Quelques semaines avant la sortie de cette compilation, Strange movies, leur dernier single, était interdit en Angleterre. Dans la chanson, Bill, Sue, Jake, Sid et Mandy couchent tous ensemble ; sur le refrain, tiens donc, les censeurs affirment avoir entendu des halètements. L’échangisme et la polygamie, très peu pour la Reine, mais le morceau sera quand même n° 1 en Espagne. Autrement dit, euh, le début de la fin. Après, il y aura les années New Rose et un dernier album en 1992 sous l’égide de Michael Stipe, c’est tout. Le succès ne sera plus jamais au rendez-vous. Célèbres pour le tube Wild thing, les Troggs resteront dans la mémoire collective comme un groupe provincial un peu plouc, des seconds couteaux à l’accent du Hampshire, qui auront commis quelques 45 tours à succès dans les années 60, sans qu’on sache trop pourquoi. Après une flopée de hits de l’autre côté de la Manche, le groupe fera une lente descente dans les charts pour finir tout à fait oublié dès le début des années 80. Reg Presley, leader des Troggs, en voie de clochardisation, sera finalement sauvé du naufrage à la sortie du film Quatre mariages et un enterrement. Pour la BO, le groupe de petits minets Wet Wet Wet reprend en effet Love is all around, une des innombrables ballades composées par Reg, et en fait un tube planétaire. C’est le jackpot, le tout dernier…

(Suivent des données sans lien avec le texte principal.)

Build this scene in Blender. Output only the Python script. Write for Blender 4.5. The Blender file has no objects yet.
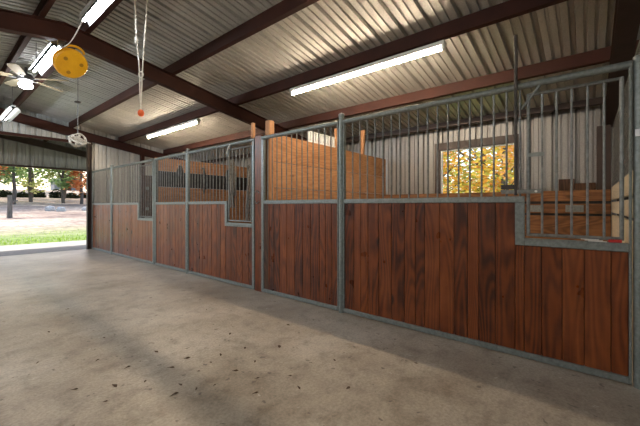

Rugueux, directs et libidineux, il faut réécouter les morceaux des Troggs, et même certaines compos moins connues des années 70 comme ce proto-punk Strange movies, le très garage Just a little too much ou encore le parfaitement lubrique Summertime. Ils feront sans problème passer Blur, Oasis et compagnie pour une bande de casseroles.
Epilogue. Aux dernières nouvelles, dans le pandémonium érotico-britannique – ce domaine brûlant où règnent le voyeur de Michael Powell, la bouche de Mick Jagger et un harem de blondes hitchcockiennes –, les Troggs ont paraît-il hérité d’une suite de luxe, équipée de lits king size.